I think that javascript is unique for a couple of reasons. Unlike most languages, javascript has a minimal standard library, so a lot of functionality that you'd expect to be included with the language isn't present, so people turn to NPM.

Someone could conceivably create a package to include all the trivial functionality that is otherwise being included piecemeal, but this package would grow to be pretty big. Then we're including a bunch of functionality we don't necessarily need to get access to one or two functions.

 

Definitely not to start a (reverse) war of the languages, but the java standard library is wholy inadequate. Together with tree shaking on the one hand, and the fact that a typical webapp pipes a lot of javascript on the other, there is no technical or practical impediment to having bigger libraries.
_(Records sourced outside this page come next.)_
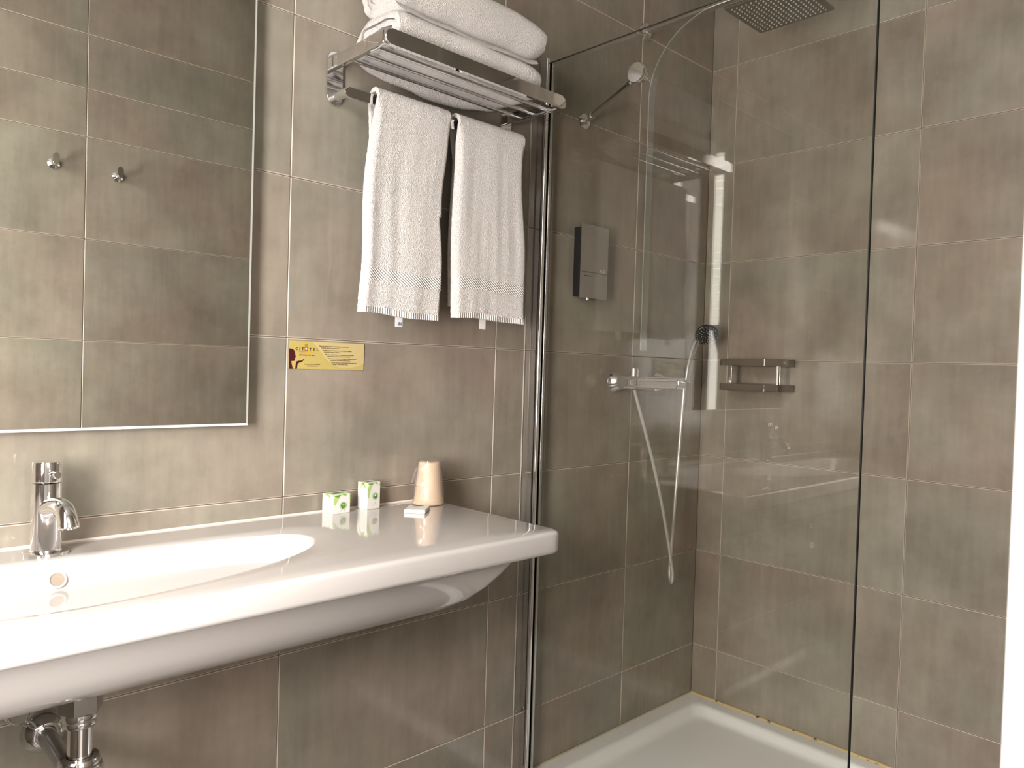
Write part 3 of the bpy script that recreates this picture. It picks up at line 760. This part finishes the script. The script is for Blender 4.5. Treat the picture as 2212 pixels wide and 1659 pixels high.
carton('soap_box', 'squat cubic white carton with green leaf print, left of the taller one on the vanity', (-0.507, -0.047, ZV), 0.10, 0.047, 0.038, 0.0425, False)
carton('soap_box', 'taller upright white carton with green leaf print and round emblem on the vanity', (-0.416, -0.042, ZV), 0.17, 0.0395, 0.032, 0.061, True)
sb_ = thing('soap_bar', 'thin flat white wrapped soap packet in front of the wrapped cup', 'soap', (-0.371, -0.122, ZV), -0.83)
bm = bmesh.new(); box(bm, (0, 0, 0), (0.0475, 0.060, 0.0092), 0.0018, 3); obj('wrapper', bm, M['card'], sb_)
bm = bmesh.new(); leaf(bm, arcp(.012, .040, .036, .046, .2), .004, (0, 0, .0092), X, Y, 0, .0003); leaf(bm, arcp(.014, .050, .034, .052, -.2), .003, (0, 0, .0092), X, Y, 0, .0003)
obj('printed_mark', bm, M['leaf_dark'], sb_, smooth=False)
cu = thing('wrapped_cup', 'peach plastic cup turned upside down in clear crinkled film on the vanity', 'cup', (-0.252, -0.055, ZV))
bm = bmesh.new(); prof = [(0.0335, 0.0005), (0.0365, 0.001), (0.0372, 0.004), (0.0366, 0.007), (0.0345, 0.008), (0.0356, 0.010), (0.0350, 0.014)]
prof += [(0.0340 - 0.0085 * i / 10, 0.017 + 0.081 * i / 10) for i in range(11)] + [(0.0245, 0.1000), (0.0225, 0.1010), (0.0, 0.1010)]
lathe(bm, prof, n=60)
for v in bm.verts:
    if 0.02 < v.co.z < 0.095:
        a = math.atan2(v.co.y, v.co.x); k = 1 + 0.010 * math.cos(a * 30); v.co.x *= k; v.co.y *= k
obj('cup', bm, M['cup'], cu)
bm = bmesh.new(); n_, hn = 72, 34; rg = []
for i in range(hn + 1):
    z_ = 0.0012 + 0.1035 * i / hn; base = 0.0385 - 0.0105 * i / hn
    ring = []
    for j in range(n_):
        a = 2 * PI * j / n_
        wv = noise.noise(Vector((math.cos(a) * 2.4 + z_ * 18, math.sin(a) * 2.4, z_ * 30))) * 0.0022 + abs(noise.noise(Vector((a * 3.2 + z_ * 55, z_ * 22, 4.0)))) * 0.0018
        r_ = base + wv + (0.004 * max(0, math.cos(a - PI * 1.05)) ** 10 * (0.5 + math.sin(i * 0.5)) if i > 14 else 0)
        ring.append(bm.verts.new((r_ * math.cos(a), r_ * math.sin(a), z_)))
    rg.append(ring)
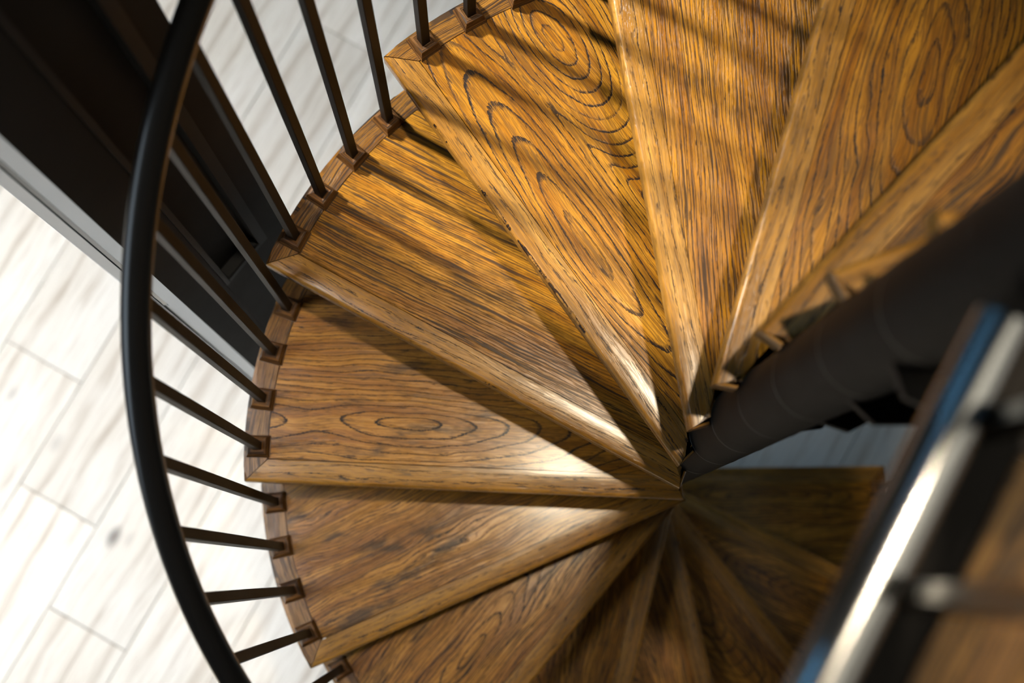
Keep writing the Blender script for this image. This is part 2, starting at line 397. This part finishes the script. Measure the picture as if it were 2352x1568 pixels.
# corner points
Bi = line_x(A + nin * WN, ndir, Vector((0, 0)), Vector((1, 0)))       # mitre line end towards the outer border
Bi = line_circ(A + nin * WN, ndir, RI)
Ci = A + nin * WN + ndir * WI                                          # mitre with the inner border
E0 = line_circ(back_p, back_d, RI); E1 = line_circ(back_p, back_d, RO)
P0 = Vector((.003, math.sqrt(RP ** 2 - .003 ** 2)))                    # end border meets the pole
P1 = line_circ(back_p, back_d, RP + .0005, True)
def shrink(poly, g):
    n = len(poly); out = []; ar = sum(poly[i].x * poly[(i + 1) % n].y - poly[(i + 1) % n].x * poly[i].y for i in range(n)); s = 1 if ar > 0 else -1
    for i in range(n):
        a, b_, c = poly[i - 1], poly[i], poly[(i + 1) % n]
        d1 = (b_ - a).normalized(); d2 = (c - b_).normalized()
        n1 = Vector((-d1.y, d1.x)) * s; n2 = Vector((-d2.y, d2.x)) * s
        k = n1 + n2; k = k / max(k.dot(n1), .3); out.append(b_ + k * g)
    return out
nose_poly = shrink([A, B, Bi, Ci], GAP)
outer_poly = shrink([B] + arc(RO, B, E1, 14)[1:] + arc(RI, E0, Bi, 14), GAP)
pole_pts = arc(RP + .0012, P1, P0, 10)
inner_poly = shrink([A, Ci, Ci + Vector((0, -.010)), Vector((.003 + WI, math.sqrt(RP ** 2 - (.003 + WI) ** 2) + .004)), P0 + Vector((0, .0015))], GAP)
innerX = .003 + WI
board_poly = [Bi] + arc(RI, Bi, E0, 14)[1:] + [P1] + [p for p in pole_pts[1:] if p.x > innerX + .001] + [Vector((innerX + .001, math.sqrt(RP ** 2 - innerX ** 2) + .004)), Ci]
board_poly = shrink(board_poly, GAP)
def on_line(p, q, d): return abs((Vector((p.x, p.y)) - q).dot(Vector((-d.y, d.x)))) < .0016
def nosing_mesh():
    bm = prism([(p.x, p.y) for p in nose_poly], -TT, 0, .0065, 4, lambda c: on_line(c, A, ndir), .006)
    me = finish(bm, 'front_nosing', nose_uv); smooth_angle(me); return me
def outer_mesh():
    bm = prism([(p.x, p.y) for p in outer_poly], -TT, 0, .005, 3, lambda c: math.hypot(c.x, c.y) > RO - .0025 and True, .004)
    me = finish(bm, 'outer_border', arc_uv); smooth_angle(me); return me
def inner_mesh():
    bm = prism([(p.x, p.y) for p in inner_poly], -TT, 0, .004, 2, lambda c: abs(c.x - .003) < .0016, .002)
    me = finish(bm, 'inner_border', inner_uv); smooth_angle(me); return me
def board_mesh():
    return finish(prism([(p.x, p.y) for p in board_poly], -TT, 0, .0008, 1), 'tread', board_uv)
me_nose, me_outer, me_inner = nosing_mesh(), outer_mesh(), inner_mesh()
me_nose.materials.append(M['nose_oak']); me_outer.materials.append(M['edge_oak']); me_inner.materials.append(M['nose_oak'])
# growth-ring centres of each tread: (u, v, stretch, softness); u from the pole end, v from the nosing edge
GR = {
    2: dict(eyes=[(.335, .085, 6.5, .004), (.62, .225, 2.6, .003)], freq=92, warp=.009, blot=.25, fine_k=.5, line=.36),
    1: dict(eyes=None, tilt=.03, freq=150, warp=.006, blot=.55, line=.34, fine_k=.9),
    0: dict(eyes=[(.47, .105, 5.0, .003), (.78, .105, 4.5, .003)], freq=80, warp=.012, blot=.75, line=.26, fine_k=.42),
    3: dict(eyes=None, tilt=-.10, freq=140, warp=.007, blot=.15),
    4: dict(eyes=[(.44, .150, 4.2, .004)], freq=84, warp=.018, blot=.3, fine_k=.5, line=.36),
    5: dict(eyes=[(.15, .03, 9.0, .01)], freq=70, warp=.02, blot=.5),
    -1: dict(eyes=None, tilt=.02, freq=110, warp=.020, blot=.9, line=.3, fine_k=.55),
    -2: dict(eyes=[(.50, .13, 5.0, .004), (.72, .05, 2.5, .003)], freq=100, warp=.014, blot=.55, line=.26),
}
stairs = empty('spiral_staircase', (0, 0, 0))
tag(stairs, 'spiral staircase of dark stained oak wedge treads winding round a black steel pole', 'staircase')
KMIN, KMAX = -7, 7
for k in range(KMIN, KMAX + 1):
    p = dict(GR.get(k, dict(eyes=[(random.uniform(.2, .9), random.uniform(.05, .2), random.uniform(4, 7), .004)], freq=random.uniform(95, 130), warp=.014, blot=.6)))
    mat = oak('oak_tread', seed=k * 3.7 + 40.0, **p)
    t = link('tread', board_mesh(), mat, stairs, (0, 0, F0 + k * H), (0, 0, D(TH0 - k * DTH)))
    link('front_nosing', me_nose, None, t); link('outer_border', me_outer, None, t); link('inner_border', me_inner, None, t)
# black steel plate that carries each tread and runs on under the next one
WBK = D(DTH + 5.0); bk0 = rot2(Vector((.012, -.066)), -D(DTH - 1.0)); bk1 = Vector((.715 * math.cos(-WBK), .715 * math.sin(-WBK)))
aq = math.atan2(bk0.y, bk0.x) - D(22)
plate = [Vector((.045 * math.cos(aq + (D(40) - aq) * i / 12), .045 * math.sin(aq + (D(40) - aq) * i / 12))) for i in range(12, -1, -1)]
plate = [Vector((.70, -.012))] + plate + [bk0, bk1]
me_plate = finish(prism([(p.x, p.y) for p in plate], -TT - .0145, -TT - .0008, .0004, 1), 'support_plate'); me_plate.materials.append(M['bar'])
for t in [o for o in stairs.children if o.name.startswith('tread')]: link('support_plate', me_plate, None, t)
PTOP = F0 + 8 * H + 1.02
link('pole', lathe('pole', [(RP - .0006, 0), (RP - .0006, .002), (RP - .0006, PTOP - .014), (RP - .0006, PTOP - .012), (RP - .006, PTOP - .003), (RP - .012, PTOP)], 64), M['pole'], stairs)
link('base_plate', lathe('base_plate', [(.09, 0.0005), (.09, .008), (.087, .010), (.05, .010)], 48), M['steel'], stairs)
me_seal = lathe('sealant_ring', [(RP - .0008, -.003), (RP - .0003, -.002), (RP - .0002, .0005), (RP - .0008, .0012)], 64); me_seal.materials.append(M['caulk'])
for k in range(KMIN, KMAX + 1):
    link('sealant_ring', me_seal, None, stairs, (0, 0, F0 + k * H))
# ------------------------------------------------------------------ balustrade of the stair
RB, PHB, SB, HH, RR = .7158, 4.6063, 6.4607, .8557, .0165
rail = empty('stair_railing', (0, 0, 0))
tag(rail, 'curved black steel handrail with thin square balusters along the spiral treads', 'railing')
def zh(ang): return F0 + (TH0 - ang) / DTH * H + HH
def pol(r, a, z): return Vector((r * math.cos(D(a)), r * math.sin(D(a)), z))
a_hi, a_lo = TH0 - 7.6 * DTH, TH0 + 7.0 * DTH - 3
pts = [pol(.7147, a_lo + (a_hi - a_lo) * i / 260, zh(a_lo + (a_hi - a_lo) * i / 260)) for i in range(261)]
link('handrail', tube_mesh('handrail', pts, RR, 28), M['steel'], rail)
BW = .0145
def block_mesh():
    """mitred square collar with a moulded, tapering profile round the foot of a baluster"""
    prof = [(.0195, 0), (.0195, .006), (.0175, .010), (.0165, .017), (.0150, .021), (.0118, .0225), (BW / 2 + .0004, .0215), (BW / 2 + .0004, .004)]
    bm = bmesh.new(); rings = []
    for h, z in prof: rings.append([bm.verts.new((sx * h, sy * h * .94, z)) for sx, sy in ((1, 1), (-1, 1), (-1, -1), (1, -1))])
    for i in range(len(prof) - 1):
        for k in range(4): bm.faces.new((rings[i][k], rings[i][(k + 1) % 4], rings[i + 1][(k + 1) % 4], rings[i + 1][k]))
    bmesh.ops.recalc_face_normals(bm, faces=bm.faces[:])
    L = bm.loops.layers.uv.new('grain')
    for f in bm.faces:
        c = f.calc_center_median()
        for l in f.loops:
            co = l.vert.co
            l[L].uv = (co.y, co.x + co.z * 1.3) if abs(c.x) > abs(c.y) else (co.x, co.y + co.z * 1.3)
    me = bpy.data.meshes.new('base_block'); bm.to_mesh(me); bm.free(); me.materials.append(M['block_oak']); return me
me_block = block_mesh()
bar_cache = {}
for k in range(KMIN, KMAX + 1):
    for j in range(4):
        ang = TH0 - k * DTH - PHB - (3 - j) * SB
        h = round(zh(ang) - RR * .6 - (F0 + k * H), 4)
        if h not in bar_cache:
            me = finish(box_bm(-BW / 2, BW / 2, -BW / 2, BW / 2, 0.0, h, .0011, 1), 'baluster'); me.materials.append(M['bar']); bar_cache[h] = me
        o = link('baluster', bar_cache[h], None, rail, pol(RB, ang, F0 + k * H), (0, 0, D(ang)))
        link('base_block', me_block, None, o, (0, 0, .0003))

# ------------------------------------------------------------------ landing at the head of the stair
LZ = F0 + 8 * H
ld = Vector((-.5538, -.8326)); ln = Vector((.8326, -.5538))           # along the open edge, towards the boards
l0 = Vector((-.0305, -.0483))
landing = empty('landing_platform', (0, 0, LZ))
tag(landing, 'brown oak landing platform with a dark steel edge beside the pole', 'landing')
def lp(a, w): return l0 + ld * a + ln * w
ed = Vector((math.cos(D(TH0 - 8 * DTH)), math.sin(D(TH0 - 8 * DTH))))    # other edge: along the top riser
LL = 1.02
ch = [lp(.02, -.002), lp(LL, -.002), lp(LL, .043), lp(.055, .043)]
link('edge_channel', finish(prism([(p.x, p.y) for p in ch], -.09, 0, .002, 2), 'edge_channel'), M['bar'], landing)
c0 = lp(.06, .0435); c1 = lp(LL, .0435)
far = Vector((1.02 * ed.x, 1.02 * ed.y)); n2 = Vector((ed.y, -ed.x)); e0 = ed * .056 + n2 * .0
# boards clipped to the wedge
def clip_half(poly, p, n):
    out = []
    for i in range(len(poly)):
        a, b_ = poly[i], poly[(i + 1) % len(poly)]
        fa_, fb_ = (a - p).dot(n), (b_ - p).dot(n)
        if fa_ >= 0: out.append(a)
        if (fa_ >= 0) != (fb_ >= 0): out.append(a + (b_ - a) * (fa_ / (fa_ - fb_)))
    return out
mid = (ld + ed).normalized()
for i in range(13):
    w0 = i * .1; a = c0 + ln * (w0 + .0005) - ld * .3; b_ = c0 + ln * (w0 + .0995) - ld * .3
    poly = [a, a + ld * 2.2, b_ + ld * 2.2, b_]
    nn = Vector((-ed.y, ed.x)) * -1
    poly = clip_half(poly, ed * .0 + nn * .05, nn)                     # stay on the landing side of the riser edge
    poly = clip_half(poly, lp(LL, 0), -ld)
    poly = clip_half(poly, ed * 1.05, -ed)
    if i == 0: poly = clip_half(poly, lp(.062, 0), ld)
    if len(poly) < 3: continue
    link('board', finish(prism([(p.x, p.y) for p in poly], -.03, -.001, .001, 1), 'board', lambda co: (Vector((co.x, co.y)).dot(ld), Vector((co.x, co.y)).dot(ln))), M['landing_oak'], landing)
grd = empty('landing_railing', (l0.x, l0.y, LZ))
tag(grd, 'straight black steel guard with a pale-glinting bottom rail along the landing edge', 'railing')
def V3(p, z): return Vector((p.x - l0.x, p.y - l0.y, z))
pz, pw = .030, -.008
link('bottom_rail', tube_mesh('bottom_rail', [V3(lp(a, pw), pz) for a in (.004, .25, .5, .75, LL - .01)], .0172, 32), M['polished'], grd)
link('top_rail', tube_mesh('top_rail', [V3(lp(a, pw + .02), .93) for a in (.004, .25, .5, .75, LL - .01)], .0165, 28), M['steel'], grd)
me = finish(box_bm(-BW / 2, BW / 2, -BW / 2, BW / 2, 0.0, .925, .0011, 1), 'baluster'); me.materials.append(M['steel'])
for i in range(9):
    q = V3(lp(.062 + i * .113, pw + .0172 + BW / 2 - .001), 0)
    link('baluster', me, None, grd, q, (0, 0, math.atan2(ld.y, ld.x)))

# ------------------------------------------------------------------ dark panelled pier on the floor
e = Vector((.6815, .7318)); nf = Vector((.7318, -.6815))              # along the face, out of the face
c = Vector((-.794, .296)); PH = ZC
pier = empty('panelled_pillar', (c.x, c.y, 0))
tag(pier, 'tall charcoal pillar with a recessed panel and pale edge standing on the floor', 'pillar')
def pq(a, d): v = e * a + nf * d; return (v.x, v.y)
def slab(name, a0, a1, d0, d1, z0, z1, mat, bev=.0015, par=pier):
    P = [pq(a0, d0), pq(a1, d0), pq(a1, d1), pq(a0, d1)]
    o = link(name, finish(prism(P, z0, z1, bev, 1), name), mat, par); return o
wL, wR, wT = .0706, .1766, .2145; zb = 1.64; ztop = 4.9
slab('core', 0.0, wT, -.20, -.0205, 0, PH, M['pier'])
slab('stile', 0.0, wL, -.02, 0, 0, PH, M['pier']); slab('stile', wR, wT, -.02, 0, 0, PH, M['pier'])
slab('bottom_rail', wL + .0003, wR - .0003, -.02, 0, 0, zb, M['pier']); slab('top_rail', wL + .0003, wR - .0003, -.02, 0, ztop, PH, M['pier'])
def mould(a0, a1, z0, z1):
    slab('moulding', a0, a1, -.0200, .004, z0, z1, M['mould'], .003)
mould(wL + .0005, wL + .009, zb + .0005, ztop - .0005); mould(wR - .018, wR - .0005, zb + .0005, ztop - .0005)
mould(wL + .0095, wR - .0185, zb + .0005, zb + .020); mould(wL + .0095, wR - .0185, ztop - .014, ztop - .0005)
def wedge(name, pts, z0, z1, mat):
    link(name, finish(prism([pq(a, d) for a, d in pts], z0, z1, .0008, 1), name), mat, pier)
wedge('edge_trim', [(-.0003, -.001), (-.0003, -.19), (-.0160, -.19), (-.0160, -.036)], 0, PH, M['pale'])
wedge('glass_strip', [(-.0162, -.040), (-.0162, -.16), (-.0232, -.16), (-.0232, -.046)], 1.69, PH, M['dark_glass'])
wedge('edge_trim', [(-.0162, -.037), (-.0162, -.16), (-.0232, -.16), (-.0232, -.052)], 0, 1.689, M['pale'])
wedge('metal_trim', [(-.0235, -.044), (-.0235, -.17), (-.0360, -.17), (-.0360, -.075)], 0, PH, M['alu'])

# ------------------------------------------------------------------ ceiling downlight
dl = empty('ceiling_downlight', (LAMP[0], LAMP[1], ZC))
tag(dl, 'round recessed ceiling downlight above the stair', 'lamp')
link('trim_ring', lathe('trim_ring', [(.075, 0), (.075, -.006), (.07, -.008), (.062, -.006)], 40), M['lamp_trim'], dl)
link('lens', lathe('lens', [(.058, -.001), (.058, -.004)], 32), M['lens'], dl)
I actually feel like Java's standard library has improved considerably, especially with Java 8.

Tree shaking would solve the issue of depending on a handful of functions from a large library, but tree shaking also requires some effort to set up and can be imprecise due to the highly dynamic nature of javascript.

The biggest challenge at this point would be adoption. In practice, with so many packages depending transitively on things like left-pad and is-odd, introducing a consolidated package would likely just fragment things and make it worse.

Assuming that the issue of breaking thousands of packages à la left-pad is solved, I don't find micro-libraries to be particularly distasteful.